En ce mois de novembre, nous honorons nos défunts par une visite sur leur tombe au cimetière, conscients que la fin de vie est un mystère. Pourtant, la mort nous concerne tous.
« Ce n’est pas la mort qui viendra me chercher, c’est le bon Dieu », disait sainte Thérèse de Lisieux quelques jours avant de mourir. Elle est probablement la grande sainte de la mort pour notre temps. Décédée très jeune, à 24 ans, après une longue agonie, elle a vu venir la mort pendant des mois. Elle nous a laissé un cahier contenant ses dernières paroles, publié sous le titre : J’entre dans la vie. Elle y témoigne à quel point la mort elle-même est une entrée dans la vie éternelle. Elle présente le passage de ce monde au Ciel comme un rendez-vous d’amour de deux libertés : de la part de Dieu qui vient vers nous, mais aussi de notre part en accueillant Dieu. Elle nous encourage à être libérés de la peur de la mort.
Aux antipodes de cette conception de la mort, nous vivons dans une société qui est dans le déni de celle-ci. La mort est envisagée comme une étape lointaine à laquelle nous sommes encouragés à penser le moins possible. Il est d’ailleurs révélateur de voir le vocabulaire de contournement qui existe autour de la mort pour ne pas avoir à prononcer ce mot.

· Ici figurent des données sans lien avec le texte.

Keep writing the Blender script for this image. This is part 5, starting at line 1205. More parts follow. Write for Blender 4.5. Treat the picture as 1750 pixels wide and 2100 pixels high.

On dira plutôt de celui qui vient de mourir qu’il est parti, qu’il a disparu, qu’il s’est éteint, qu’il a péri, qu’il nous a quittés, qu’il est décédé…
Il y a quelques jours, j’ai vécu une expérience rare dans la vie d’un prêtre. J’ai été appelé pour baptiser une personne sur son lit d’hôpital. Face à sa mort, Antoine a souhaité être enterré à l’Eglise mais il n’était pas baptisé. Encore conscient, il a eu la grâce de recevoir le baptême, l’eucharistie, la confirmation et le sacrement des malades. Quelque chose s’est passé en lui, une sorte d’apaisement. Il était prêt à voir Dieu, en témoigne sa vive émotion après mon départ.
Pour envisager la mort, il est indispensable de s’accepter comme mortels et de réaliser avec saint Augustin que « en naissant, nous commençons à mourir. »
Dans la conception chrétienne, finalement c’est la mort qui nous rend libres. La fin de nos vies consistera à voir Dieu, ce pour quoi nous sommes nés. Le face-à-face avec la mort nous met devant la présence de Dieu et nous croyons que c’est une rencontre d’amour.
Les Exercices spirituels de saint Ignace, fondateur des jésuites, permettent de voir clairement ce que l’on doit faire de sa vie par rapport à Dieu, en ayant une juste hiérarchie des urgences et des priorités. Si nous savions qu’il ne nous reste que quelques semaines à vivre, est-ce que nous ferions les mêmes choix que ceux que nous faisons actuellement ?
« Je savais, disait sainte Thérèse, que j’étais née pour la gloire. » La dernière photo d’elle, prise alors qu’elle venait de mourir, en est une manifestation sensible. La vie éternelle est présente sur son visage. C’est assez frappant. La petite Thérèse n’a jamais été plus vivante que sur cette photo. Elle paraît transfigurée, les yeux fermés, un sourire bienheureux aux lèvres et la lumière irradie tout son visage. Comme si elle n’avait jamais souffert, alors même que nous savons qu’elle a traversé une terrible agonie. Elle est vraiment « entrée dans la vie ».